The Marriage Circle

A delightful continental comedy, daring for its day and superbly directed by Lubitsch with the visual wit that came to be known as “the Lubitsch touch.” As the film opens, a close-up of Adolphe Menjou's toe poking out of a hole in his sock, juxtaposed to a shot of his wife (Marie Prevost)'s drawer full of lovely stockings, suggests that all is not well in the Menjou-Prevost household. Madame, as it turns out, loves nothing more than to entice away the husbands of others, leaving her own to contemplate his hosiery. The comedy of manners grows into an all-out farce before the marriage circle comes to a full close.
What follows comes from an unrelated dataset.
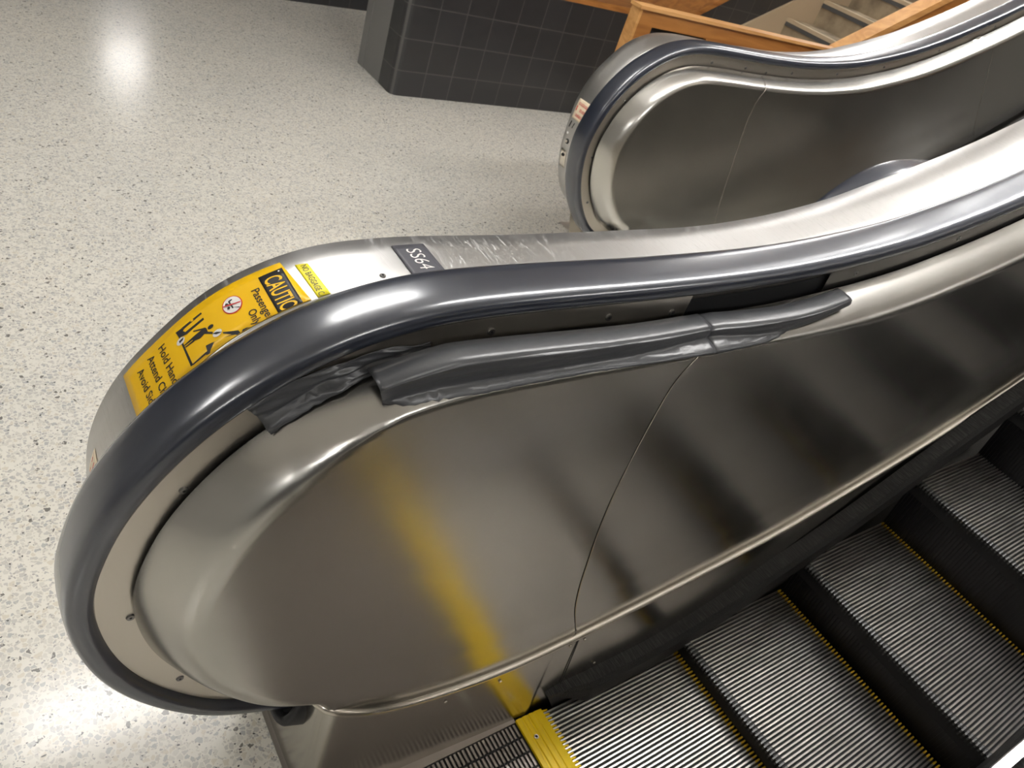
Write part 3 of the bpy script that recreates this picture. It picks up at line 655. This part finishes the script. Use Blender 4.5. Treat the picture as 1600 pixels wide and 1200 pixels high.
mb = MB(); mb.poly([(.778, .374, .0056), (.790, .381, .0075), (.796, .368, .0060), (.786, .360, .0056)]); mb.poly([(.778, .374, .0056), (.786, .360, .0056), (.780, .362, .0064)])
tag(mb.build('paper_scrap', M['white']), 'tiny white paper scrap lying on the dark slotted landing plate', 'litter')
# ------------------------------------------------------------------ floor
mb = MB()
mb.poly([(-5, -5, 0), (.392, -5, 0), (.392, 15, 0), (-5, 15, 0)])
mb.poly([(.392, .70, 0), (11, .70, 0), (11, 15, 0), (.392, 15, 0)])
mb.poly([(.392, -5, 0), (11, -5, 0), (11, -.50, 0), (.392, -.50, 0)])
mb.poly([(.392, -.50, 0), (.86, -.5, 0), (.86, -.155, 0), (.392, -.155, 0)][:4])
mb.poly([(.392, .474, 0), (2.0, .474, 0), (2.0, .70, 0), (.392, .70, 0)])
tag(mb.build('floor', M['terrazzo']), None, None, None, 'structure')
mb = MB(); mb.poly([(.38, -.3, -.12), (6, -.3, -.12), (6, .6, -.12), (.38, .6, -.12)]); tag(mb.build('floor_pit', M['black']), kind='structure')
mb = MB(); mb.box(.384, .396, .47, .78, .0, .003); tag(mb.build('trim_1', M['dim']), kind='structure')
mb = MB(); mb.poly([(2.47, 2.08, .002), (3.6, 2.08, .002), (3.6, 2.60, .002), (2.47, 2.52, .002)]); tag(mb.build('floor_plate', M['flange']), kind='structure')

# ------------------------------------------------------------------ tiled half wall with wooden cap
hw = thing('tiled_half_wall', 'black tiled half wall with bullnose corner and wooden top behind the back balustrade', 'wall', loc=(0, 0, 0))
bev = [(2.215 + .045 * (1 - math.cos(t)), 3.96 + .045 * (1 - math.sin(t))) for t in np.linspace(0, math.pi/2, 7)]
plan = [(2.225, 4.43)] + bev
mb = MB(); rows = []
for x, y in plan: rows.append([(x, y, 0), (x, y, .69)])
mb.grid(rows)
slope = [(4.25, .69), (4.31, .70), (6.8, 2.2)]
ec = MB(); ec.box(2.218, 2.225, 4.02, 4.36, 0, .69); ec.box(2.213, 2.225, 4.36, 4.432, 0, .69); ec.build('end_cladding', M['cladding'], hw)
mb.poly([(bev[-1][0], 3.96, 0), (8, 3.96, 0), (8, 3.96, 2.9), (4.29, 3.96, .69), (bev[-1][0], 3.96, .69)])
mb.poly([(2.225, 4.43, 0), (2.225, 4.43, .69), (4.29, 4.43, .69), (8, 4.43, 2.9), (8, 4.43, 0)])
mb.build('tile_facing', M['tile'], hw)
mb = MB(); mb.box(2.215, 4.29, 3.952, 4.45, .69, .725); mb.prism([(4.29, 3.952, .69), (4.28, 3.952, .725), (8, 3.952, 2.94), (8, 3.952, 2.9)], [(4.29, 4.45, .69), (4.28, 4.45, .725), (8, 4.45, 2.94), (8, 4.45, 2.9)])
mb.build('wood_cap', M['wood'], hw)

# wooden rail beside the escalator
wr = thing('wooden_guard_rail', 'oak guard rail running level then sloping up between back balustrade and stairs', 'guard rail')
yw0, yw1, zt = 2.25, 2.30, 1.0785
xs = 3.55
mb = MB(); mb.box(2.219, xs, yw0, yw0 + .02, zt - .068, zt - .012); mb.box(2.219, 2.30, yw0, yw0 + .02, .42, zt - .068); mb.box(2.62, xs, yw0, yw0 + .02, .42, zt - .068); mb.build('face_panel', M['wood'], wr)
mb = MB(); mb.box(2.30, 2.62, yw0 + .012, yw0 + .02, .42, zt - .068); mb.build('slot_opening', M['black'], wr)
mb = MB(); mb.box(2.206, 2.219, yw0 - .004, yw1, .42, zt - .012); mb.build('end_post', M['woodedge'], wr)  # lighter oak puts light from the left into the end face's colour
mb = MB(); mb.box(2.200, xs, yw0 - .008, yw1 + .004, zt - .012, zt); mb.build('top_rail', M['woodedge'], wr)
sl_ = .55
mb = MB(); x1_ = 6.2
mb.prism([(xs, yw0 - .008, zt - .04), (xs, yw0 - .008, zt), (x1_, yw0 - .008, zt + (x1_ - xs) * sl_), (x1_, yw0 - .008, zt - .04 + (x1_ - xs) * sl_)], [(xs, yw1 + .02, zt - .04), (xs, yw1 + .02, zt), (x1_, yw1 + .02, zt + (x1_ - xs) * sl_), (x1_, yw1 + .02, zt - .04 + (x1_ - xs) * sl_)])
mb.build('sloped_rail', M['woodedge'], wr)
mb = MB(); mb.prism([(xs, yw0, 0), (xs, yw0, zt - .04), (x1_, yw0, zt - .04 + (x1_ - xs) * sl_), (x1_, yw0, 0)], [(xs, yw1, 0), (xs, yw1, zt - .04), (x1_, yw1, zt - .04 + (x1_ - xs) * sl_), (x1_, yw1, 0)]); mb.build('side_panel', M['wood'], wr)

# staircase
st = thing('staircase', 'worn concrete stairs climbing between the black tiled wall and oak guard rail', 'stairs')
for k in range(1, 12):
    xn = 5.341 + (k - 5) * .327; zk = .18 * k
    mb = MB(); mb.box(xn + .012, xn + .36, 2.31, 3.945, max(0, zk - .22), zk); s1 = mb.build('stair_step', M['concrete'], st)
    mb = MB(); mb.box(xn, xn + .05, 2.31, 3.93, zk - .022, zk + .003); mb.build('nosing', M['nosing'], s1)
    mb = MB(); mb.box(xn + .002, xn + .02, 2.31, 3.93, zk - .050, zk - .022); mb.build('nosing_shadow_strip', M['nosdark'], s1)  # grey box stands for the shade under the nosing
xa, xb = 3.7, 8
zs_ = lambda x: .89 + (x - 5.341) * .55 + .13
mb = MB(); mb.prism([(xa, 3.935, 0), (xa, 3.935, zs_(xa)), (xb, 3.935, zs_(xb)), (xb, 3.935, 0)], [(xa, 3.955, 0), (xa, 3.955, zs_(xa)), (xb, 3.955, zs_(xb)), (xb, 3.955, 0)]); mb.build('stringer', M['stringer'], st)

# ------------------------------------------------------------------ room shell and lamps
mb = MB(); mb.prism([(1.9, 5.47, 0), (8.5, 6.2, 0), (8.5, 6.2, 3.3), (1.9, 5.47, 3.3)], [(1.9, 5.7, 0), (8.5, 6.4, 0), (8.5, 6.4, 3.3), (1.9, 5.7, 3.3)]); tag(mb.build('wall_back', M['tile']), kind='structure')
mb = MB(); mb.box(-5, 11, -5, 15, 3.3, 3.4); tag(mb.build('ceiling', M['ceiling']), kind='structure')
mb = MB(); mb.box(-5.1, -5, -5, 15, 0, 3.3); tag(mb.build('wall_left', M['paint']), kind='structure')
mb = MB(); mb.box(-5, 11, 15, 15.1, 0, 3.3); tag(mb.build('wall_far', M['paint']), kind='structure')
mb = MB(); mb.box(-5, 11, -5.1, -5, 0, 3.3); tag(mb.build('wall_front', M['dark']), kind='structure')
mb = MB(); mb.box(11, 11.1, -5, 15, 0, 3.3); tag(mb.build('wall_right', M['paint']), kind='structure')
for i, (x, y, hl) in enumerate([(.6, 2.4, .62), (2.4, 11.8, .25), (-2.6, 2.2, .62), (2.3, .8, 1.2), (4.6, 1.7, .62), (6.2, 4.2, .62), (-2.6, -2.4, .62), (.6, -2.8, .62), (4.2, -2.6, .62), (7.5, 9, .62)]):  # fifth and sixth lamps are added to brighten the back balustrade
    c = thing('ceiling_light', 'unseen fluorescent ceiling light over the terrazzo hall', 'ceiling light', 'ceiling lights', (x, y, 3.3))
    mb = MB(); mb.box(-hl, hl, -.05, .05, -.365, -.32); mb.build('housing', M['fixture'], c)
    mb = MB(); mb.box(-hl, hl, -.08, .08, -.42, -.366); mb.build('diffuser', M['lamp'], c)
    for q in (-.5, .5): mb = MB(); mb.box(q - .006, q + .006, -.006, .006, -.32, 0); mb.build('hanger', M['fixture'], c)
Film history has it that Lubitsch's The Marriage Circle was inspired by Chaplin's A Woman of Paris. But the degree of inspiration is a point of debate. As Andrew Sarris points out (in Richard Roud's “Cinema: A Critical Dictionary”), “What must have impressed Lubitsch was not Chaplin's style...but rather Chaplin's demonstration that American audiences were not entirely alien to European sophistication and cynicism about what Preston Sturges was later to designate as Topic A. To the end of his career, Chaplin was never able to take casual carnality in his stride...whereas Lubitsch never lost his lilt even at death's door.” Museum of Modern Art Curator Eileen Bowser writes, “Lubitsch's approach to his subject...at times seem(s) almost to satirize A Woman of Paris. For example, in Chaplin's film, the suave Adophe Menjou lights a cigarette for his rival in love with a gesture that shows he is master of the situation. In The Marriage Circle, Menjou finds himself in a similar situation, but this time he extends the courtesy with a fine flourish that expresses his delight in having a rival because he wants to get rid of the woman in question.”